Taking her state budget victory tour to New York City, Gov. Kathy Hochul talked up her tax cutting plans Wednesday, which include rebate checks to millions of New Yorkers.

Hochul is also using the budget deal as a political talking point to contrast herself with President Donald Trump.

“I vowed to deliver on a sweeping affordability agenda that does something that is so profound yet so simple: putting more money back in your pockets!” said New York’s Buffalo-born governor, re-upping her personal connection to her state budget in Midtown.


What You Need To Know

  • Hochul is using the budget deal as a political talking point to contrast herself with President Donald Trump

  • She also decried the fluctuating stock market, effects of tariffs and the firing of federal workers

  • Hochul’s state budget hawks estimate the Trump administration threatened $1.3 billion in program funding

“I understood what it was like when you go to the suburban Costco. I lived in the city, but you go out there and get a big shopping cart and load it up with the discount paper towels and the toilet paper rolls,” she added.

She was recalling a time when she wasn’t the highest paid governor in the country.

“Anything I could do to knock a few dollars off, I cut all those coupons out,” she said.

Now, she’s touting her plan to enact a tax cut, expand a tax credit for families with kids and give up to $400 in checks to both single and joint tax filers.

While celebrating, Hochul also drew a sharp contrast between her own budget — and the fiscal plans of the Republican in the White House.

“It’s only been 100 days — 101. 1,362 left,” she remarked of Trump’s first 100 days.

She also decried the fluctuating stock market, effects of tariffs and the firing of federal workers.

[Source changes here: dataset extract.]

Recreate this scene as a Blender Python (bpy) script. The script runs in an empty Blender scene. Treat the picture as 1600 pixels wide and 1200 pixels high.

“Looking at the contraction of our economy. We’ve always grown, that is our strength, America always grows, we don’t shrink!,” she said.

She recalled one story of a fired federal worker, a veteran.

“A veteran who did tours of duty in Afghanistan came back and wanted to return the favor to his fellow veterans, worked at the VA office in the Bronx, got a note on Valentine’s Day that you’re fired,” she said.

Commenting on high prices: “I’m done talking about the price of eggs, just give up eating them,” she exclaimed.

“You can make a really good chocolate cake with applesauce,” she added.

It’s also a contrast to Mayor Eric Adams’s friendly approach to the administration, especially on immigration policy.

Hochul’s state budget hawks estimate the Trump administration threatened $1.3 billion in program funding.

She also opened a hotline for businesses concerned with tariffs costs.

“An individual who sells boats, he was going to bring in a boat, I think it was an $800,000 boat, which I can’t imagine what that looks like, a very large boat, but the tariffs on that were going to be $2 million,” she explained one story told to her.  

A spokesman for the White House did not return an immediate request for comment.

Meanwhile, lawmakers are still busy discussing other policy and financial measures in the budget agreement. They are on track to vote on the entire package within the coming days.